Thursday, May 17, 2012 4:44 PM PT
9th Circuit Upholds Penalties Against Tech Exec Carl Jasper

     (CN) - The former chief financial officer of Maxim Integrated Products Inc. must pay a $360,000 civil penalty for backdating futures options and reimburse the company for $1.8 million in stock sales, the 9th Circuit ruled.
     In April 2010 a jury in San Jose, Calif. found that Carl W. Jasper approved plans to illegally back-date stock options for himself and other Maxim executives allowing them buy stock at historically low prices.
     In addition to enriching the executives, the practice allowed Maxim to avoid reporting the cost of the difference between the backdated option and the current market price of the stock as an expense.
     The district court enjoined Jasper from future violations of securities laws, barred him from serving as an officer or director of a publicly traded company for two years, imposed a civil fine and, under Section 304 of the Sarbanes Oxley Act, ordered him to reimburse the company for stock he sold when he certified Maxim's financial statements.
     Jasper appealed to the 9th Circuit alleging evidentiary errors, misconduct by Securities and Exchange Commission lawyers and that the Section 304 reimbursement order violated his Seventh Amendment right to a jury trial in civil cases.
     Leading Jasper's evidentiary objections was the district court's admission of his 150 invocations of his Fifth Amendment right against self-incrimination during a video-taped deposition and in written responses to discovery questions.
     While the district court did instruct the jury that they were not required to infer that the withheld information would have been unfavorable to Jasper, he maintained that the court should have considered each of the 150 instances separately.

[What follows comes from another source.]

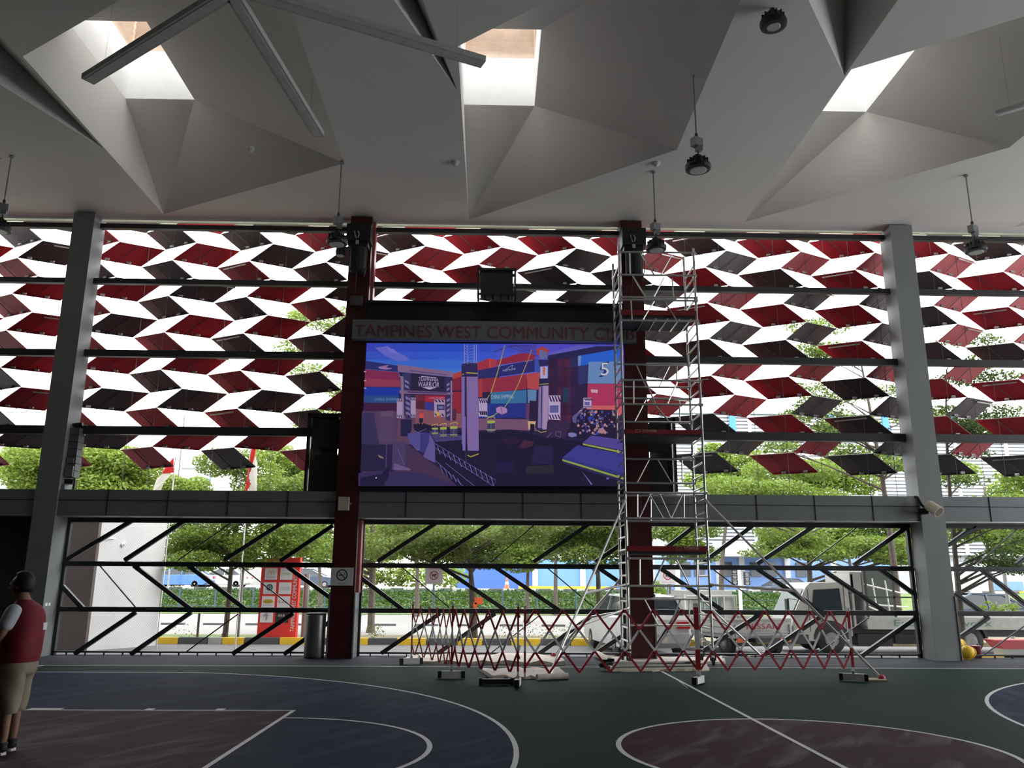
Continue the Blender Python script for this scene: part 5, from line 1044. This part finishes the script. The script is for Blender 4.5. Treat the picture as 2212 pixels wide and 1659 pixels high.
# ---- buildings
M_wht=mat('white_wall',(.48,.49,.50),.8,var=.04,scale=2)
XA=at(187,1409,22.1).x; XB=at(338,1380,20.3).x
t=thing('white_building','white building corner with a camera seen through the left bay','building',((XA+XB)/2,20.3,GZ)); b=MB(); WB=at(350,1250,24.0).x; b.prism([Vector((XA,22.1,GZ)),Vector((WB,24.0,GZ)),Vector((WB-2,24.3,GZ)),Vector((XA-2,22.4,GZ))],(0,0,3.62)); b.build('wall',M_wht,t)
b=MB(); b.bb(-17,XA,21.95,22.08,GZ,3.3); b.build('dark_wall',mat('wall_taupe',(.075,.06,.055),.7,var=.05),t)
b=MB(); p=at(262,1170,22.8); b.box(p,(.22,.16,.05)); b.tube(p+Vector((.05,-.05,-.03)),p+Vector((.12,-.12,-.1)),.045,10); b.tube((XA+.15,22.2,p.z+.06),(p.x,22.8,p.z+.06),.012); b.build('security_camera',M_white,t)
b=MB(); b.bb(-17,XA-.1,21.95,22.5,3.3,3.45); b.build('roof_edge',M_cream,t)
# large louvered building
YB=78; x0=at(1440,1000,YB).x; zt=at(1800,893,YB).z
t=thing('louvered_building','large white building with horizontal louvers behind the trees on the right','building',(x0+25,YB,1))
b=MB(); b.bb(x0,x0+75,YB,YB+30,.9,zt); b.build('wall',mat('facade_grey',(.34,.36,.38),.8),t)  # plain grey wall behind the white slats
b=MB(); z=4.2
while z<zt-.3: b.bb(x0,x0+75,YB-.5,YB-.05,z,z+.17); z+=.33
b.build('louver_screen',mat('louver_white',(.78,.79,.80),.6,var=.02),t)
b=MB(); b.bb(x0-.3,x0+76,YB-.8,YB+30,zt-.25,zt+.1); b.build('roof_edge',mat('roof_pale_green',(.55,.66,.60),.7),t)
for i,px in enumerate((1577,1790,1905,2050)):
    X=at(px,915,YB).x; b=MB(); b.bb(X-.25,X+.35,YB-.75,YB-.5,zt-2.2,zt-.3); b.build('blue_panel',mat('sign_blue',(.05,.22,.75),.5),t)
for px in(1500,1620,1740,1880,2060,2170):
    X=at(px,1000,YB).x; b=MB(); b.bb(X-.15,X+.15,YB-.6,YB-.5,4.2,zt-.3); b.build('mullion',MT['louver_white'],t)
YC=72; t=thing('entrance_block','low blue and white entrance block below the louvers','building',(at(1600,1270,YC).x,YC,.98)); 
xa,xb=at(1440,1240,YC).x,at(1960,1240,YC).x; b=MB(); b.bb(xa,xb,YC,YC+5,.9,3.9); b.build('wall',mat('wall_lightblue',(.15,.27,.55),.6,var=.05),t)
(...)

     Writing for the panel, Judge Carlos Bea said the district court did not abuse its discretion by giving the negative inference instruction just twice because in effect the jury only saw two pieces of evidence where Jasper invoked the Fifth; the video-tape and the written responses.

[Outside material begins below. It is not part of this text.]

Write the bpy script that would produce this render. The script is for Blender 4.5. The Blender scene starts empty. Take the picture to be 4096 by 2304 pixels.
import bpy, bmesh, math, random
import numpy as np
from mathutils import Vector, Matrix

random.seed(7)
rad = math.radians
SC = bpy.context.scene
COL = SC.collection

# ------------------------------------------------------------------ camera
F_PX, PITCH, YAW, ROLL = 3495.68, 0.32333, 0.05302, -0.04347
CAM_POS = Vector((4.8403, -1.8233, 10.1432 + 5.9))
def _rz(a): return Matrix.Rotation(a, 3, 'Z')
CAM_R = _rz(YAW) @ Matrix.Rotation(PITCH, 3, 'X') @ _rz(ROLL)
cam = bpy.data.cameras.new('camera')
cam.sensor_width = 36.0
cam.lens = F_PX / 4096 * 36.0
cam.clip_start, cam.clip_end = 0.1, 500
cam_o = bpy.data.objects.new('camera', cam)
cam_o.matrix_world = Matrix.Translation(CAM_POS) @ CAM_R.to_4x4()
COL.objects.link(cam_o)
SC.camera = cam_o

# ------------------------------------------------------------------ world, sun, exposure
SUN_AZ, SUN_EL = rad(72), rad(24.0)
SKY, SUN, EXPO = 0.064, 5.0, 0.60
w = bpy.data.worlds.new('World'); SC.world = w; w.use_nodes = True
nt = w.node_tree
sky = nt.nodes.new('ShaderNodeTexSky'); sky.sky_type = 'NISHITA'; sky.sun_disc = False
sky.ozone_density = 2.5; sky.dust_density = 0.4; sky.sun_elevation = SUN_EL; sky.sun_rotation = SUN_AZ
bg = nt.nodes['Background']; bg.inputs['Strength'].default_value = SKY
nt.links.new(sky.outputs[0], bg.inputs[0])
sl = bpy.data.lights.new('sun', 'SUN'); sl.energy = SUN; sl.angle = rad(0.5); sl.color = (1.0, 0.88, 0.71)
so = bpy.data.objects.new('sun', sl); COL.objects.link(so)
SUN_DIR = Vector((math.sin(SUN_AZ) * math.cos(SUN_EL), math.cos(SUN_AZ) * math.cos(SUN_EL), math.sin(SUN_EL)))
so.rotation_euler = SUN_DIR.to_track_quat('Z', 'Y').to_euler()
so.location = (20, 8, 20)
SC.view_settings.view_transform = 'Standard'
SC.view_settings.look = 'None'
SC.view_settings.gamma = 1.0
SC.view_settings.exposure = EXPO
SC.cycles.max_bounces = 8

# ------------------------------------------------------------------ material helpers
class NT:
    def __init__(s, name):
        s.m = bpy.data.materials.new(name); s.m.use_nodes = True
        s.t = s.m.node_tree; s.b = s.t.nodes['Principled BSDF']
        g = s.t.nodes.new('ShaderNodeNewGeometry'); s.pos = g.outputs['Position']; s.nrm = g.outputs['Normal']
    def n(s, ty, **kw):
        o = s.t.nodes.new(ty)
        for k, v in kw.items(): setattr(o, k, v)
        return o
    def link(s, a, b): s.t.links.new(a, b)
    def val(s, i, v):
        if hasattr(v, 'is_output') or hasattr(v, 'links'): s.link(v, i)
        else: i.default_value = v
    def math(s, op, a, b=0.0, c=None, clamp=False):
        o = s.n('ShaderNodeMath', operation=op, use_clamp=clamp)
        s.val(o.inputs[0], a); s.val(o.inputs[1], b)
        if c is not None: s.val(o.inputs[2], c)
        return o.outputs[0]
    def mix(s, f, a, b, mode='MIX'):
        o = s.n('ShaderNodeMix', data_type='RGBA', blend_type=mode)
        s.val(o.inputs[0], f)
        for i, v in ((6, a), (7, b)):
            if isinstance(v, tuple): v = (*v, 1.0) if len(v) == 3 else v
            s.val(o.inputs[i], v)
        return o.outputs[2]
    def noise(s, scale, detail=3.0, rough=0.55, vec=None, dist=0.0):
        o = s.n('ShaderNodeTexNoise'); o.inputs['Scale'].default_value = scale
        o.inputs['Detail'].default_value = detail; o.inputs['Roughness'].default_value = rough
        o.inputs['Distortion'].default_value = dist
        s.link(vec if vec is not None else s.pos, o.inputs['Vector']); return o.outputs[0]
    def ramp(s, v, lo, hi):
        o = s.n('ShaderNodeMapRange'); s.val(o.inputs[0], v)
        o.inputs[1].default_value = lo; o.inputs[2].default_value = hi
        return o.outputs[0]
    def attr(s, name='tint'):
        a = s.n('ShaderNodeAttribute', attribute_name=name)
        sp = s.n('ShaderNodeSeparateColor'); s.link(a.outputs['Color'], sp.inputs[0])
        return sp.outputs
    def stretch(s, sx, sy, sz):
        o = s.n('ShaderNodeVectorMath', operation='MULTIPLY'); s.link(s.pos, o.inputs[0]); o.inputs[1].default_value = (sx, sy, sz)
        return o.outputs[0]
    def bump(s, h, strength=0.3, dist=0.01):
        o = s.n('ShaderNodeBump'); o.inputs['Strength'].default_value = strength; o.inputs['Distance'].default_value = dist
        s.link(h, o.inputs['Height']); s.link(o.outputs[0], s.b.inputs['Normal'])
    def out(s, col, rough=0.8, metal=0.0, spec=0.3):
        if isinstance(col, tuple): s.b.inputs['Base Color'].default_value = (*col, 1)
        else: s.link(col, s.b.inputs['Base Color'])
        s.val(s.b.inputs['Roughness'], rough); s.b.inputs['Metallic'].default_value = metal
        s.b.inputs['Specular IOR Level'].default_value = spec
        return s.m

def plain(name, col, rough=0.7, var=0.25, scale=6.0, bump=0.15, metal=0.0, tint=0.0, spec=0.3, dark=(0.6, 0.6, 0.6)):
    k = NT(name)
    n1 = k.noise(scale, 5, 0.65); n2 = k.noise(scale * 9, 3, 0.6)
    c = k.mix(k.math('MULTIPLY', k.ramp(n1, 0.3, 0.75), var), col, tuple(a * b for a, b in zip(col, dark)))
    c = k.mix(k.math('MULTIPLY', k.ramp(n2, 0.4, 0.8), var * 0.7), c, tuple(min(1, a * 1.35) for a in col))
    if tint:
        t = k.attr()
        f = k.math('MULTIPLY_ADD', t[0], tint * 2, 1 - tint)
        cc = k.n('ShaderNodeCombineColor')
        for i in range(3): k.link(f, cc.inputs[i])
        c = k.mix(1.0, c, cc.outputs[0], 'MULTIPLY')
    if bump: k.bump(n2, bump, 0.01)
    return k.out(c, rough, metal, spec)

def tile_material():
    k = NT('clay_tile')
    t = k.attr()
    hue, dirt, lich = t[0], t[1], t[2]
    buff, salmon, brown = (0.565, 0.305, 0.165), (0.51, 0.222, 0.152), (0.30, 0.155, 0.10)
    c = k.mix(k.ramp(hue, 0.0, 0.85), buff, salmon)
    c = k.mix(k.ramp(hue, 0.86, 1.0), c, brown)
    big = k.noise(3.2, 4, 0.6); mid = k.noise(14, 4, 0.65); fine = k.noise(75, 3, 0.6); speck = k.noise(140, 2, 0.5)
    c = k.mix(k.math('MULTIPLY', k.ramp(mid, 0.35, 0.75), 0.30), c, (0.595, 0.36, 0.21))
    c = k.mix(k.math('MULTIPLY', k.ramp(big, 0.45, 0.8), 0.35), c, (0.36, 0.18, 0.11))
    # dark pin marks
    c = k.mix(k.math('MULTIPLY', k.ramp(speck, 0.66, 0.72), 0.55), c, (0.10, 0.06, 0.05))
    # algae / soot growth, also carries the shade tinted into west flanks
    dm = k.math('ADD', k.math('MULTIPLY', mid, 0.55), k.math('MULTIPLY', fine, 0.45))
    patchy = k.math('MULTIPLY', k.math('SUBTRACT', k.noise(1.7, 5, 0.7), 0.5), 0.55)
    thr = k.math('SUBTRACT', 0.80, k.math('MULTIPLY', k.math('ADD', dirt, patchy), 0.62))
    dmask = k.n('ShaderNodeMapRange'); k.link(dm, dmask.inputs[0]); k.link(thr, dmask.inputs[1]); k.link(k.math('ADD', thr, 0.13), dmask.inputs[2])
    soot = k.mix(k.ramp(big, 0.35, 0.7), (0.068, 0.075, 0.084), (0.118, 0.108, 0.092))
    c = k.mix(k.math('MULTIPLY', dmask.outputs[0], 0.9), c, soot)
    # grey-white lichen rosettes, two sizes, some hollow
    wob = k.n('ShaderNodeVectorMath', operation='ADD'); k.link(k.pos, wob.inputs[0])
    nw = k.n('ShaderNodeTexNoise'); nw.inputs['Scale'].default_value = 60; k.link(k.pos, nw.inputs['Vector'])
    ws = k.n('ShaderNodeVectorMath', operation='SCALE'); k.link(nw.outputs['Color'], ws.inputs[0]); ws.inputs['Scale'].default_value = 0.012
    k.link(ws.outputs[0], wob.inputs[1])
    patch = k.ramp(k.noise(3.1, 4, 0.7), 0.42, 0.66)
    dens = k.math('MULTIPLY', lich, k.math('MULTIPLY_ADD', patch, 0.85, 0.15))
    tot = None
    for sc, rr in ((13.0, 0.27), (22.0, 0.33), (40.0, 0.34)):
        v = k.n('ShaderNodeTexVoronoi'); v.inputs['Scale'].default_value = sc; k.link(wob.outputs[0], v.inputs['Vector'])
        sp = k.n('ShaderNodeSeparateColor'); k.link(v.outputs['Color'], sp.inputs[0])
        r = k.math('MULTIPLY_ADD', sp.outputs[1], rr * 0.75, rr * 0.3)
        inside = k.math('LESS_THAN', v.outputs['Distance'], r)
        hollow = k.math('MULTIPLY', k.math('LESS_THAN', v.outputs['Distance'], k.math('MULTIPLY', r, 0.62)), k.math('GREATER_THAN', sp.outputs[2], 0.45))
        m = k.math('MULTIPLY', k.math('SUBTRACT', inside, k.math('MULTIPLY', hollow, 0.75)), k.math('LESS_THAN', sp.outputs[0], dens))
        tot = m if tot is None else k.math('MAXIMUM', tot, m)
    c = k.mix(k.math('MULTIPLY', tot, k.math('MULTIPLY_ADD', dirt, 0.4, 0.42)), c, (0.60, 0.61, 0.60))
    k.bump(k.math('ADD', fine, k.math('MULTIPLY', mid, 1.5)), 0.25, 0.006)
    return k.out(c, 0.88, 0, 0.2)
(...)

     Since both the SEC and Jasper treated the evidence containing the invocations as "a whole instance with inferences to be permitted as a whole based on the nature of the questions to which the privilege was invoked," Jasper could not now object to the generality of the admissions Bea said.

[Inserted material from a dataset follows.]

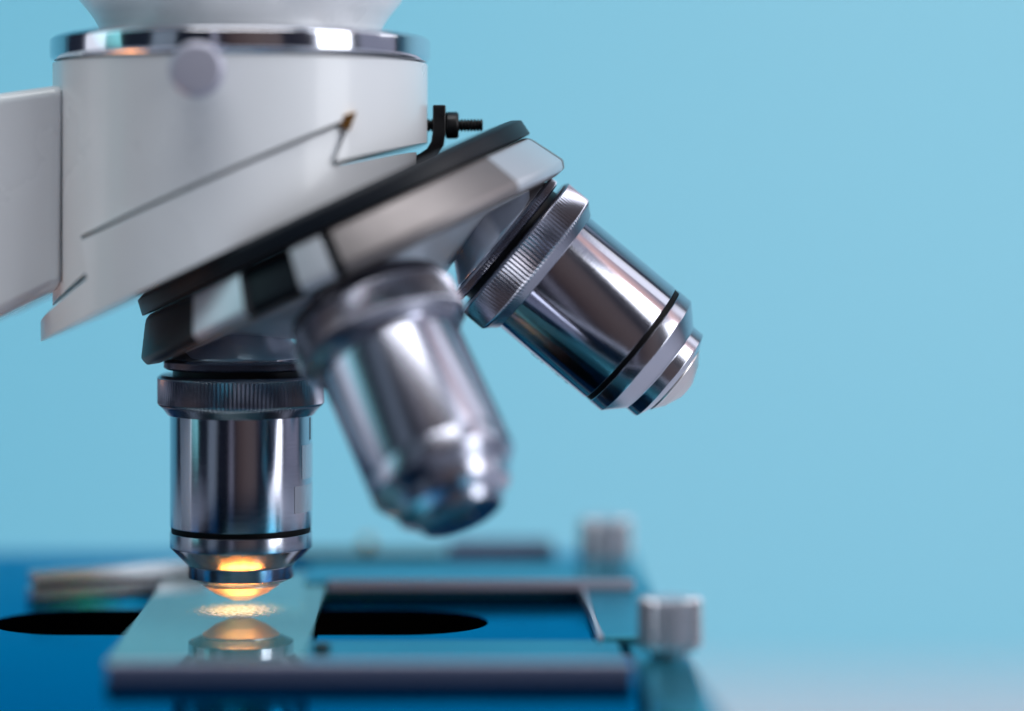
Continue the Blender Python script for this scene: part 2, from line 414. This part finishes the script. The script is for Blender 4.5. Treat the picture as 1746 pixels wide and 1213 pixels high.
# ================================================================= STAGE
ZS = -713.0
slot = []
cxs, cys, rs = -343, 13, 135
for i in range(25): a_ = -math.pi/2 + math.pi*i/24; slot.append((cxs+422-150+150*math.cos(a_), cys+rs*math.sin(a_)))
for i in range(25): a_ = math.pi/2 + math.pi*i/24; slot.append((cxs-422+150+150*math.cos(a_), cys+rs*math.sin(a_)))
plate = boolean(box(-1010, 392, -1150, 905, ZS-60, ZS), slab(slot, ZS-200, ZS+50), 'DIFFERENCE')
plate.normal_update()
for f in plate.faces:
    c_ = f.calc_center_median()
    if abs(f.normal.z) < .5 and -790 < c_.x < 100 and abs(c_.y-cys) < 140: f.material_index = 1
build('stage', plate, ['stage', 'inner'], scope, bevel=3)
build('slot_dark_sheet', slab([(cxs+(x-cxs)*1.05, cys+(y-cys)*1.6) for x, y in slot], ZS-258, ZS-250), 'inner', scope, smooth=False)  # black sheet below the slot standing in for its unlit interior
build('stage_bracket', box(-1250, -900, -180, 180, ZS-260, ZS-61), 'white', scope, bevel=10)
# mechanical stage frame
def bar(name, x0, x1, y0, y1, z0, z1, mat='frame', parent=None, bev=2.5):
    return build(name, box(x0, x1, y0, y1, z0, z1), mat, parent or scope, bevel=bev)
fr = [(-556,-686),(-516,-686),(-516,-701),(-243,-701),(-243,ZS+.4),(-556,ZS+.4)]
bm = bmesh.new()
a = [bm.verts.new((-496, y, z)) for y, z in fr]; b = [bm.verts.new((284, y, z)) for y, z in fr]
bm.faces.new(a); bm.faces.new(b[::-1])
for i in range(6): bm.faces.new((a[i], b[i], b[(i+1)%6], a[(i+1)%6]))
near = build('near_rail', bm, 'frame', scope, bevel=2.5)
bar('near_rail_front', -498, 286, -564, -557, ZS+1, -685, 'navy', near, 2)
bar('near_rail_lip', -498, 286, -562, -548, -685.5, -681, 'edge', near, 1.5)
far = bar('far_rail', -250, 346, 288, 560, ZS+.4, -684)
bar('far_rail_edge', -205, 350, 276, 287, -698, -679, 'edge', far, 2)
side = bar('side_rail', 262, 338, -242, 287, ZS+.4, -696)
bar('side_rail_edge', 253, 261, -240, 280, ZS+1, -693, 'edge', side, 1.5)
bar('stage_edge_strip', 300, 388, -1140, 895, ZS+.4, ZS+8, 'frame')
bar('back_block', 14, 222, 690, 800, ZS+.4, -670, 'navy', None, 5)
bar('back_rail', -330, 12, 800, 850, ZS+.4, -700, 'blackgap', None, 3)
def small_screw(name, x, y, z0, z1, r, mat):
    return build(name, zl(fillet([(z1,0),(z1,r*.8),(z1-3,r),(z0+2,r),(z0,r*.9),(z0,0)], 1), cx=x, cy=y, seg=40), mat, scope)
small_screw('rail_screw', -150, 830, -699.6, -672, 11, 'brass')
small_screw('rail_screw', -188, -335, -700.6, -691, 14, 'black')
# drive knobs
def knob(x, y):
    kz = fillet([(-610,0),(-610,40),(-615,50,1),(-684,51,1),(-692,46,1),(-697,31),(-704.6,29),(-704.6,0)], 2)
    return build('stage_knob', zl(kz, cx=x, cy=y, teeth=26, amp=8), 'knob', scope, sharp=50)
k1 = knob(321, 650)
k2 = k1.copy(); col.objects.link(k2); k2.parent = scope; k2.location = k1.location + Vector((357-321, -372-650, 0))*U
tag(k1, 'knurled aluminium knob at the far corner of the stage', group='stage knobs'); tag(k2, 'knurled aluminium knob at the near right corner of the stage', group='stage knobs')
# slide clip finger, left of the slide
def ribbon(name, cpts, wid, z0, z1, mat, parent, bev=1.5):
    Lp, Rp = [], []
    for i, p in enumerate(cpts):
        a_ = Vector(cpts[max(0,i-1)]); b_ = Vector(cpts[min(len(cpts)-1,i+1)]); t_ = (b_-a_).normalized(); n_ = Vector((-t_.y, t_.x))*wid/2
        Lp.append(tuple(Vector(p)+n_)); Rp.append(tuple(Vector(p)-n_))
    return build(name, slab(Lp+Rp[::-1], z0, z1), mat, parent, bevel=bev)
path = [(-742,250),(-660,292),(-580,330),(-520,368),(-440,400)]
cl = ribbon('slide_clip', path, 44, ZS+.4, -690, 'knob', scope, 2)
ribbon('clip_spring', [(x, y+8) for x, y in path], 30, -682, -660, 'knob', cl, 2)
ribbon('clip_core', [(x+8, y+10) for x, y in path], 22, -690.3, -681.7, 'blackgap', cl, .5)

# ================================================================= SLIDE
def slide_mat():
    m = bpy.data.materials.new('slide_glass'); m.use_nodes = True; t = m.node_tree; t.nodes.clear(); l = t.links.new
    o = N(t, 'ShaderNodeOutputMaterial'); mix = N(t, 'ShaderNodeMixShader'); mix2 = N(t, 'ShaderNodeMixShader')
    gl = N(t, 'ShaderNodeBsdfGlossy'); gl.inputs['Roughness'].default_value = .035; gl.inputs['Color'].default_value = (.93,1,.98,1)
    tr = N(t, 'ShaderNodeBsdfTransparent'); tr.inputs['Color'].default_value = (.97,.98,.96,1)
    df = N(t, 'ShaderNodeBsdfDiffuse'); df.inputs['Color'].default_value = (.13,.42,.48,1)
    f = N(t, 'ShaderNodeFresnel'); f.inputs['IOR'].default_value = 2.35
    c = N(t, 'ShaderNodeTexCoord'); n = N(t, 'ShaderNodeTexNoise'); n.inputs['Scale'].default_value = 700; n.inputs['Detail'].default_value = 6
    l(c.outputs['Object'], n.inputs['Vector'])
    r = N(t, 'ShaderNodeMapRange'); r.inputs['From Min'].default_value = .3; r.inputs['From Max'].default_value = .8; r.inputs['To Min'].default_value = .36; r.inputs['To Max'].default_value = .52
    l(n.outputs['Fac'], r.inputs['Value'])
    l(tr.outputs[0], mix2.inputs[1]); l(df.outputs[0], mix2.inputs[2]); l(r.outputs[0], mix2.inputs[0])
    l(f.outputs[0], mix.inputs[0]); l(mix2.outputs[0], mix.inputs[1]); l(gl.outputs[0], mix.inputs[2]); l(mix.outputs[0], o.inputs[0])
    return m
M['slide'] = slide_mat()
def smear_mat():
    m = bpy.data.materials.new('specimen_smear'); m.use_nodes = True; t = m.node_tree; t.nodes.clear(); l = t.links.new
    o = N(t, 'ShaderNodeOutputMaterial'); mix = N(t, 'ShaderNodeMixShader'); ad = N(t, 'ShaderNodeAddShader')
    df = N(t, 'ShaderNodeBsdfDiffuse'); df.inputs['Color'].default_value = (.56,.52,.48,1)
    tl = N(t, 'ShaderNodeBsdfTranslucent'); tl.inputs['Color'].default_value = (.16,.36,1,1)
    tr = N(t, 'ShaderNodeBsdfTransparent')
    c = N(t, 'ShaderNodeTexCoord'); n = N(t, 'ShaderNodeTexNoise'); n.inputs['Scale'].default_value = 1700; n.inputs['Detail'].default_value = 4
    ln = N(t, 'ShaderNodeVectorMath', operation='LENGTH'); mp = N(t, 'ShaderNodeMapping'); mp.inputs['Scale'].default_value = (1, .75, 0)
    l(c.outputs['Object'], mp.inputs[0]); l(mp.outputs[0], ln.inputs[0]); l(c.outputs['Object'], n.inputs['Vector'])
    rad = N(t, 'ShaderNodeMapRange'); rad.inputs['From Min'].default_value = 20*U; rad.inputs['From Max'].default_value = 92*U; rad.inputs['To Min'].default_value = .7; rad.inputs['To Max'].default_value = -.35
    l(ln.outputs['Value'], rad.inputs['Value'])
    nn = N(t, 'ShaderNodeMapRange'); nn.inputs['From Min'].default_value = .38; nn.inputs['From Max'].default_value = .66; nn.inputs['To Min'].default_value = -.3; nn.inputs['To Max'].default_value = .3; nn.clamp = False
    l(n.outputs['Fac'], nn.inputs['Value'])
    s = N(t, 'ShaderNodeMath', operation='ADD', use_clamp=True); l(rad.outputs[0], s.inputs[0]); l(nn.outputs[0], s.inputs[1])
    l(df.outputs[0], ad.inputs[0]); l(tl.outputs[0], ad.inputs[1])
    l(s.outputs[0], mix.inputs[0]); l(tr.outputs[0], mix.inputs[1]); l(ad.outputs[0], mix.inputs[2]); l(mix.outputs[0], o.inputs[0])
    return m
M['smear'] = smear_mat()
bm = box(-508, -208, -514, 450, -700.6, -688)
sl = build('microscope_slide', bm, 'slide', None, origin=(-341, 0, -700.6), bevel=1.2, smooth=False)
tag(sl, 'clear glass slide with a grainy smear lying under the upright objective', 'slide')
bm = bmesh.new(); bmesh.ops.create_circle(bm, cap_ends=True, segments=48, radius=95, matrix=Matrix.Translation((-345, -20, -687.4)) @ Matrix.Diagonal((1,1.2,1,1)))
build('specimen', bm, 'smear', sl, smooth=False)

# condenser with lit lamp under the slide
build('condenser', zl(fillet([(-723.5,0),(-723.5,92),(-729,98),(-745,104),(-790,104)], 2), cx=AX, cy=0, seg=96), 'chrome', scope)
l = bpy.data.lights.new('condenser_lamp', 'AREA'); l.shape = 'DISK'; l.size = 180*U; l.energy = .040; l.color = (1, .27, .035); l.spread = R(105)
o = bpy.data.objects.new('condenser_lamp', l); col.objects.link(o); o.location = W(AX, 0, -722); o.rotation_euler = (R(180), 0, 0)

     Bea dismissed Jasper's claim that three misstatements by SEC attorneys during closing arguments warranted a new trial because he didn't try to meet the evidentiary requirement that pervasive misconduct permeated the whole trial.
     Under the Sarbanes-Oxley act, corporate officers who sign off on financial statements that a company is later required to restate may be liable to reimburse the company for any gains received while the original information was before the public.
     Jasper also claimed that district court could not impose the Section 304 disgorgement because the jury never found that Maxim was "required" to restate its earnings.
     Bea disagreed, noting that circuit precedent held that the reimbursement provision was "an equitable disgorgement remedy and not a legal penalty."
     As a result, it was sufficient for the district court to require Maxim to restate financial statements, prepared by Jasper, for material noncompliance with SEC regulations to invoke the reimbursement provision.
     "Thus," Bea concluded, "Jasper is not entitled to have a jury find all of the facts necessary to support the reimbursement."